Top (western side) of the Tazumal main pyramid (structure B1-1) as viewed from the top of structure B1-2. Chalchuapa, El Salvador.
Top (western side) of the Tazumal main pyramid (structure B1-1) as viewed from the top of structure B1-2. Chalchuapa, El Salvador.

Tazumal

el-salvadorarchaeologymayapyramidspre-columbian
4 min read

In the K'iche' language, Tazumal means "pyramid where the victims were burned." The name has outlasted the ceremonies it once described, and the pyramid still dominates the town of Chalchuapa in western El Salvador -- 24 meters of layered stone rising from a site that was occupied, abandoned, rebuilt, and reoccupied across more than a millennium. When archaeologist Stanley Boggs began excavating in the 1940s, he found something unusual for a site this far south: evidence of connections stretching to Teotihuacan in central Mexico, to Copan in Honduras, to Chichen Itza on the Yucatan Peninsula, and to Kaminaljuyu in the Guatemalan highlands. Tazumal was not a provincial outpost. It was a crossroads.

A Volcano Interrupts

Chalchuapa was already ancient when Tazumal's builders began their work. The broader archaeological zone shows massive construction from the Preclassic period, evidence of a city that once rivaled its neighbors in scale and ambition. Then the Ilopango volcano, 75 kilometers to the east, erupted catastrophically. The blast blanketed the region in ash and brought construction to a halt for what may have been several generations. When activity resumed during the Early to Middle Classic period, the city never fully recovered its former energy. But Tazumal came closest. Its principal structures date to the Classic period, roughly AD 200 to 900, and by the Late Classic it had become an important ceremonial complex -- the place where Chalchuapa concentrated whatever power and purpose remained after the volcanic devastation.

Trade Routes in Stone

The artifacts tell a story of reach. Green obsidian found at Tazumal could only have come from central Mexico. Ceramics and architectural styles echo Copan, the great Maya city in western Honduras. Sculptures of Xipe Totec, the central Mexican deity of spring and renewal, and chacmool figures characteristic of Toltec and Maya traditions turned up in the excavations. Three gold ornaments, created using the lost-wax casting method and tentatively dated to the eighth century AD, point to contacts with lower Central America -- making them among the earliest metal artifacts reported anywhere in Mesoamerica. The Pipil people, who spoke Nahuatl and shared cultural roots with the Aztecs, left their mark here too, though scholars debate whether their influence came through direct settlement or through trade with neighboring Pipil communities.

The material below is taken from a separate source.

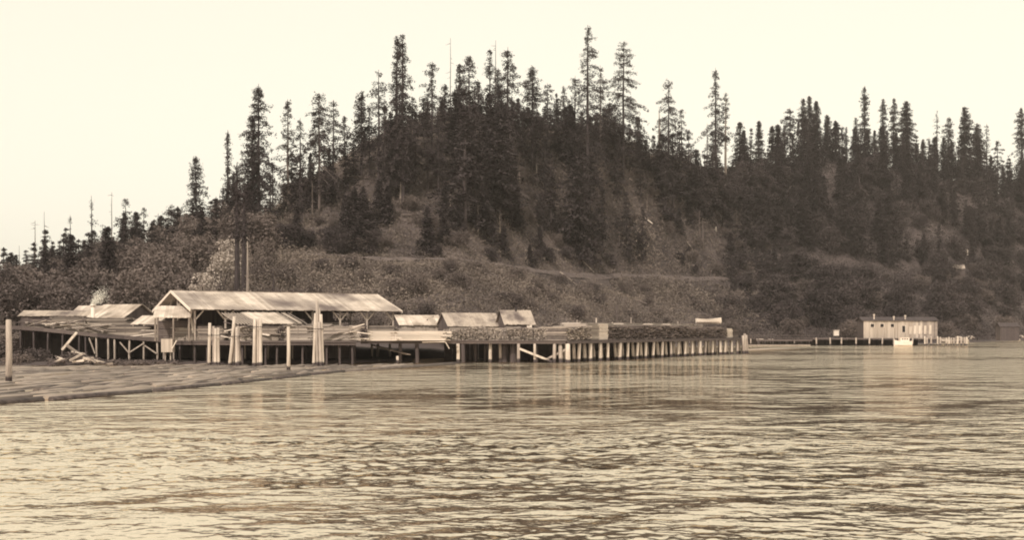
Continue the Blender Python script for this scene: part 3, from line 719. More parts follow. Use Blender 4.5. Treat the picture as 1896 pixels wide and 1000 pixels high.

The Pyramid Rebuilt and Rebuilt Again

Structure B1-1, the principal pyramid, underwent at least four major phases of construction. Each generation built over the last, expanding the footprint and adding height. The earliest phase stood 4.7 meters tall with three stepped levels. Successive builders raised it to five levels and 6.5 meters before the Temple of the Columns was added on its western platform -- a structure with square columns and twin chambers that may have served as the pyramid's main ceremonial facade. All buildings at Tazumal face west, an orientation consistent across the complex. An I-shaped ballcourt, discovered through test pits in the early 2000s, speaks to the ritual life that surrounded the pyramid. In October 2004, the south side of the structure collapsed, undermined by cedar roots that had penetrated six meters into walls made brittle by Boggs's 1950s restoration, which had coated the ancient stone in modern cement that trapped water inside.

What the Dead Carried

Beneath the platforms, burials tell quieter stories. Workers excavating the eastern platform of B1-1 reported finding many graves, though Boggs never documented them in his reports -- a gap that frustrates modern archaeologists. One burial that was properly recorded, found under the western facade of Structure B1-2, contained the remains of a child, accompanied by ceramic pieces and ashes. Radiocarbon dating placed it between AD 770 and 1000, the transition from Late Classic to Early Postclassic. The ceramic sequence at Tazumal continues uninterrupted from the Classic period through approximately AD 1200, meaning the site was active for a thousand years. Today, Tazumal sits within walking distance of downtown Chalchuapa, its pyramid visible above the rooftops -- a monument to the civilizations that built, burned, buried, and rebuilt in this volcanic corner of Central America.

From the Air

Located at 13.98N, 89.67W within the municipality of Chalchuapa in the Santa Ana department of western El Salvador. From altitude, the pyramid complex is visible as a cleared archaeological zone within the modern town grid. The site sits in the Rio Paz drainage basin, approximately 120 km from the ruins of Kaminaljuyu in Guatemala. Nearest major airport is El Salvador International (MSLP), roughly 80 km southeast. The Santa Ana Volcano is a prominent landmark to the south. The town of Chalchuapa and surrounding agricultural land provide contrast to the cleared archaeological precinct.